Au même titre que l’agriculteur entretient un lien de connaissance intime avec « sa terre », j’ai saisi l’occasion de cette résidence pour tenter, moi aussi,
de construire une relation approfondie avec cette matière.

Appréhendée à travers ses usages traditionnels (agriculture, construction,céramique), ses alliances avec le vivant (micro-organismes, ferments, fibres…) et ses portées symboliques et poétiques, la terre est devenue le sujet central de mon travail de recherche.

Dénichée, ramassée, transformée, tamisée, mélangée, moulée, crue ou cuite, j’ai observé la terre dans tous ces changements et métamorphoses afin de dresser un inventaire artistique de ses états potentiels.

Devenue matériau de prédilection, elle a permis la réalisation, au coeur de la ferme, d’une sculpture qui, tout en rendant hommage au corps de la vache,
réinstaure la tradition conviviale du repas partagé.

Réalisation d’un Four-sculpture en terres crues locales, bois, ardoises et céramique

Durant mes semaines passées dans la ferme du Broyou, j’ai découvert des terres, des paysages, des chemins et des manières de les arpenter.
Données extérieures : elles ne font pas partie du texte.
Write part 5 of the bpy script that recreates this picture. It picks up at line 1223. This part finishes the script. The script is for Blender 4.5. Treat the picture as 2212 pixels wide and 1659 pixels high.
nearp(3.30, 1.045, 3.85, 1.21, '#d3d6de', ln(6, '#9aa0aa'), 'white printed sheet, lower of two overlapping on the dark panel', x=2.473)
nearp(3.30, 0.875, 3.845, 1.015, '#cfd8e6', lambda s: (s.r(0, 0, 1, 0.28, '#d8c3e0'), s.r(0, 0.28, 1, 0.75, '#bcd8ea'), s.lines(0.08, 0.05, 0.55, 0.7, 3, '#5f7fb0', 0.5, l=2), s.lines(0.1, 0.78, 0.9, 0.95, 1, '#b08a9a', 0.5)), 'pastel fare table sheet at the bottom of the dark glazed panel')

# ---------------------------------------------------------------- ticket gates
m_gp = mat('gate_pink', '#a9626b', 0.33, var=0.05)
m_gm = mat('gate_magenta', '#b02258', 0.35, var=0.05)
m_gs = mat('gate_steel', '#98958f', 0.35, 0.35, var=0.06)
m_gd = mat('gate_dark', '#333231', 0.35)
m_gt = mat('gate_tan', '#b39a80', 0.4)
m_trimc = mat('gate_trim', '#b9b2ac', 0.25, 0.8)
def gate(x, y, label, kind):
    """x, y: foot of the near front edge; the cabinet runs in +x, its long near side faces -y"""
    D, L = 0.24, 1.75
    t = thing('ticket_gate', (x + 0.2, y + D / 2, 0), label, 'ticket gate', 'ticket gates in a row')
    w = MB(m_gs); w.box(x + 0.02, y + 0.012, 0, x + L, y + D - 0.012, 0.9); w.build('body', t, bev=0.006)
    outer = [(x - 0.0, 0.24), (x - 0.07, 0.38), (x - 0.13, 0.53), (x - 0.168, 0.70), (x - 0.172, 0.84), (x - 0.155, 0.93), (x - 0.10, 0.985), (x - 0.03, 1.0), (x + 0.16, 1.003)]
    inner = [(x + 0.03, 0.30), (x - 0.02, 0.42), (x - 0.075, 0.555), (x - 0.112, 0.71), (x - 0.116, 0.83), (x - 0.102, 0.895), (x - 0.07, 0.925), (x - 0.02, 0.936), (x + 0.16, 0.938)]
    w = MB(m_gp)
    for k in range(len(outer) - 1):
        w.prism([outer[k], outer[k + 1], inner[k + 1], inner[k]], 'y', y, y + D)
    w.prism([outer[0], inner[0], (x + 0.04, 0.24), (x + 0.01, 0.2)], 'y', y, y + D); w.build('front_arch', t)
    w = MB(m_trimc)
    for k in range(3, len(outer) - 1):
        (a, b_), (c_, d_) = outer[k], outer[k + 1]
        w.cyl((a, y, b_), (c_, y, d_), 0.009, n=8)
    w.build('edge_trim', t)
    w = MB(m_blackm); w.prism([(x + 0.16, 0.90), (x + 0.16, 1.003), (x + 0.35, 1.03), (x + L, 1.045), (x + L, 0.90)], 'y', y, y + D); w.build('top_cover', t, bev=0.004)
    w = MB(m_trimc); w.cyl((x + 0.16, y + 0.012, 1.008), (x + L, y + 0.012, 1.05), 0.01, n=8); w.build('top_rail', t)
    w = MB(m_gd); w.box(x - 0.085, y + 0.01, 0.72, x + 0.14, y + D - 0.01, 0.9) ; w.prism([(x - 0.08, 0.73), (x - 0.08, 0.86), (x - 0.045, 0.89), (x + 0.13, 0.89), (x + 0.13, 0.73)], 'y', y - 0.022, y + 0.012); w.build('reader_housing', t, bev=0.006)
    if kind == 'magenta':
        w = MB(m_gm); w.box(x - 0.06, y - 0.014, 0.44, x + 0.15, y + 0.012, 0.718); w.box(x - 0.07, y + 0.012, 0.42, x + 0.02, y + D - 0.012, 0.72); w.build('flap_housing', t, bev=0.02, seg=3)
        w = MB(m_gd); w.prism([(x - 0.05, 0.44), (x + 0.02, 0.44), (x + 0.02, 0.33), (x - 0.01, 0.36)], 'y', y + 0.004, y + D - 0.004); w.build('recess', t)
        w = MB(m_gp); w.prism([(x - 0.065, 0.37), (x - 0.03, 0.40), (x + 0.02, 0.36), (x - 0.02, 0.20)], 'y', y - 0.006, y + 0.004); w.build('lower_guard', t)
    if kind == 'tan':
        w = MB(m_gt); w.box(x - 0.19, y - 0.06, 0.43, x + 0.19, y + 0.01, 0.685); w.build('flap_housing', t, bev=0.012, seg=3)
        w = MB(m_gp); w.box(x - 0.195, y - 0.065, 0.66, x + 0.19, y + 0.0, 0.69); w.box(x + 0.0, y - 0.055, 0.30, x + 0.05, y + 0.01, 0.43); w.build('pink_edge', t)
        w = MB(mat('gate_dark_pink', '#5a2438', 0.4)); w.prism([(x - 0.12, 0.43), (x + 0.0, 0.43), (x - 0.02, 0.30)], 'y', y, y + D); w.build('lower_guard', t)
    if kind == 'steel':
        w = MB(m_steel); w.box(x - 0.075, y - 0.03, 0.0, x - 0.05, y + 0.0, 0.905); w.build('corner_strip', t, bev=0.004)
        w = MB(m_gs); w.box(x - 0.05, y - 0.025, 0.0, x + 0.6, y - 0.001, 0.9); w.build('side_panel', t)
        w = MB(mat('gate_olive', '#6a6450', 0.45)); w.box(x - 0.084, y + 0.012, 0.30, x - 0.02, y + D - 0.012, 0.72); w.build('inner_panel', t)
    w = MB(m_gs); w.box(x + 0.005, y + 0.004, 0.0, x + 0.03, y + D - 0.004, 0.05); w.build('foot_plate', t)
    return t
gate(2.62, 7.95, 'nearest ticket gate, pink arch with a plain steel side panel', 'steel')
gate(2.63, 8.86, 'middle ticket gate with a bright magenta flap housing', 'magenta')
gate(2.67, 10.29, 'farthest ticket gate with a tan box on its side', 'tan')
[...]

J’ai côtoyé un quotidien au travail, partagé entre humains de divers horizons, au près des bêtes et des cultures.

J’ai humé l’odeur du foin, le corps des vaches, l’exhalaison de la pluie.

J’ai touché l’herbe, gratté le dos des chiens, caressé le duvet des mamelles, pressé entre mes mains l’argile extraite des fossés.

J’ai creusé çà et là pour voir le sous-sol, découvrir des couleurs et des textures, comprendre les histoires du dessous.

J’ai questionné les liens, au chez-soi, au travail, aux vivants ; j’ai écouté les histoires d’avant et celles de maintenant, les enthousiasmes, les nostalgies, les transformations et les lassitudes. J’ai raconté aussi, pour partager.

J’ai perçu la joie des vers de terre, le plaisir de trouver les équilibres au sein d’un vivant complexe, j’ai admiré la science de l’expérience et la persévérance qui l’accompagne.

Je me suis enfoncée dans les zones humides, j’ai exploré les frontières entre la ferme et la réserve naturelle, je me suis arrêtée aux montagnes noires des terrils de la mine, j’ai regardé des cartes et suivi des chemins, j’ai visité les bâtiments et leurs à côtés, j’ai été invitée dans les maisons et à certaines tablées.